Dithering becomes really easy to implement once you get the hang of it. However, even though the current algorithm implemented in Makaqu works well, its results aren’t as smooth as they could be.
The main problem lies in the textures’ borders. Skyboxes are comprised of a single tri-dimensional texture split into six different images, so ideally the error diffusion for each of those images should also be spread over to the adjacent ones. Since this doesn’t currently happen, some edges of the textures of the skybox may be not smoothed out properly enough to be unnoticeable.
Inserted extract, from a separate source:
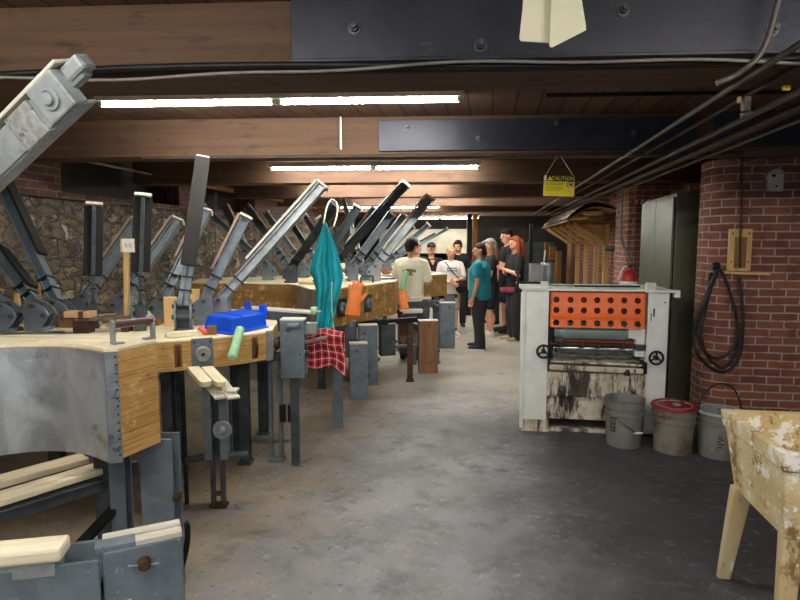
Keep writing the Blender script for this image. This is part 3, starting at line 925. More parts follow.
# under-frame
lg = at(162, 2.62, 0)
MB().obox((lg.x, lg.y, .39), Rv, Fh, UP, .155, .012, .78).obox(V((lg.x, lg.y, .39)) + Fh * .05 - Rv * .07, Rv, Fh, UP, .012, .10, .78).obox(V((lg.x, lg.y, .39)) + Fh * .10, Rv, Fh, UP, .155, .01, .78).build('leg', M['steel'], PA, bevel=.004)
lgb = MB().cyl(V((lg.x, lg.y, .50)) + Rv * .078, V((lg.x, lg.y, .50)) + Rv * .108, .022, 12); lgb.build('bolt', M['rust'], PA, smooth=True)
for px, d, m in ((111, 2.78, 'steel_dark'), (126, 2.72, 'steel')):
    q = at(px, d, 0); beam_leg(PA, q.x, q.y, .775, w=.075, mat=m)
q = at(-150, 2.3, 0); beam_leg(PA, q.x, q.y, .775, w=.08)
q = at(-300, 2.0, 0); beam_leg(PA, q.x, q.y, .775, w=.08)
r0, r1 = at(-70, 2.22, .53), at(120, 2.80, .535)
MB().bar(r0, r1, .05, .012).bar(r0 - UP * .03, r1 - UP * .03, .010, .06).build('support_rail', M['steel_dark'], PA, bevel=.003)
MB().bar(r0 + Fh * .35 - UP * .03, r1 + Fh * .18 - UP * .03, .045, .06).build('support_rail', M['steel_dark'], PA, bevel=.003)
MB().bar(at(70, 2.45, .30), at(122, 2.75, .42), .05, .03).build('brace', M['black_iron'], PA, bevel=.003)
# two cream slats lying on the rails
for dx, dd, lab in ((0, -.02, 'cream stained wooden slat under the aluminium press, the front one of two'), (-14, .12, 'cream wooden slat under the aluminium press, behind the stained one')):
    a, b = at(-90 + dx, 2.22 + dd, .567), at(99 + dx, 2.80 + dd, .572)
    tag(MB().bar(a, b, .115, .032).build('cream_plank', M['plank'], bevel=.005), lab, 'slat', 'slats under the nearest press')

# ---- the clamp lowered in front of press A
zc_ = .60
q1 = at(184, 1.92, .5); q0_ = at(105, 1.81, .5)
cax = (q1 - q0_).normalized(); cnx = V((-cax.y, cax.x, 0)); cn = -cnx if cnx.dot(Fh) > 0 else cnx
cc = (q0_ + q1) / 2
LC = thing('lowered_clamp', 'grey clamp lowered before the aluminium press with a pinned rusty bolt', 'clamp', (cc.x, cc.y, 0))
W_ = (q1 - q0_).length
def ccp(u, back, z): return q0_ + cax * (u * W_) - cn * back + UP * (z - .5)
bx = MB().obox(ccp(.5, 0, .545), cax, cn, UP, W_, .012, .26).obox(ccp(.5, .11, .545), cax, cn, UP, W_, .012, .26).obox(ccp(0.015, .055, .545), cax, cn, UP, .012, .11, .26).obox(ccp(.985, .055, .545), cax, cn, UP, .012, .11, .26)
bx.build('end_box', M['steel'], LC, bevel=.004)
for s in (.025, .085):
    MB().obox(ccp(.5, s, .682), cax, cn, UP, W_ * 1.01, .045, .020).build('wood_packing', M['facing_pale'], LC, bevel=.003)
MB().obox(ccp(.16, .03, .683), cax, cn, UP, W_ * .5, .060, .021).build('steel_lip', M['steel'], LC, bevel=.003)
cp = ccp(.5, 0, .615) + cn * .006
MB().lathe([(.022, 0), (.022, .02), (.015, .027)], cp, cn, 18).build('bolt', M['rust'], LC, smooth=True)
MB().tube([cp + cn * .018 - cax * .05 + UP * .008, cp + cn * .02, cp + cn * .018 + cax * .045 - UP * .006], .0035, 8).build('cotter_pin', M['tin'], LC, smooth=True)
b0, b1 = at(-260, 1.62, .575), ccp(0.02, .06, .575)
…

Also, the current algorithm wraps the error diffusion around the image’s left and right borders, so some colors on either side can get wrong. This can be noticed in this image, where this bug generated a greenish line over the mountains at the right of the sun.
Fixing the second problem is easy, but fixing the first one is tricky. Makaqu accepts textures of almost any size for its skybox, which is a feature meant to save RAM by allowing usage of lower-resolution textures in some sides of the skybox. Due to this, if the error diffusion is to be spread through the adjacent images of the skybox’s texture, it will also have to be scaled.
This scaling of the error diffusion, along with the need to read the dimensions of every image in the skybox before loading any of them, can make the code quite more complicated than it is.
Other sorely needed goals are to support dithering on run-lenght encoded images, and to optimize RAM usage during the conversion, by loading only the currently needed pixels of the original image into the RAM for processing, instead of loading all of them at once.
After that is done, the loading of 8-bit indexed color images should be improved. 8-bit color images that uses a palette different from the game’s one should be converted to 24-bit color and then re-converted to the game’s 8-bit indexed color palette, with dithering applied.
All of this is just for skyboxes. I haven’t thought of any other usage for this code yet, but I know that using it on anything that needs transparent pixels or lighting would bring up several other problems that would have to be fixed.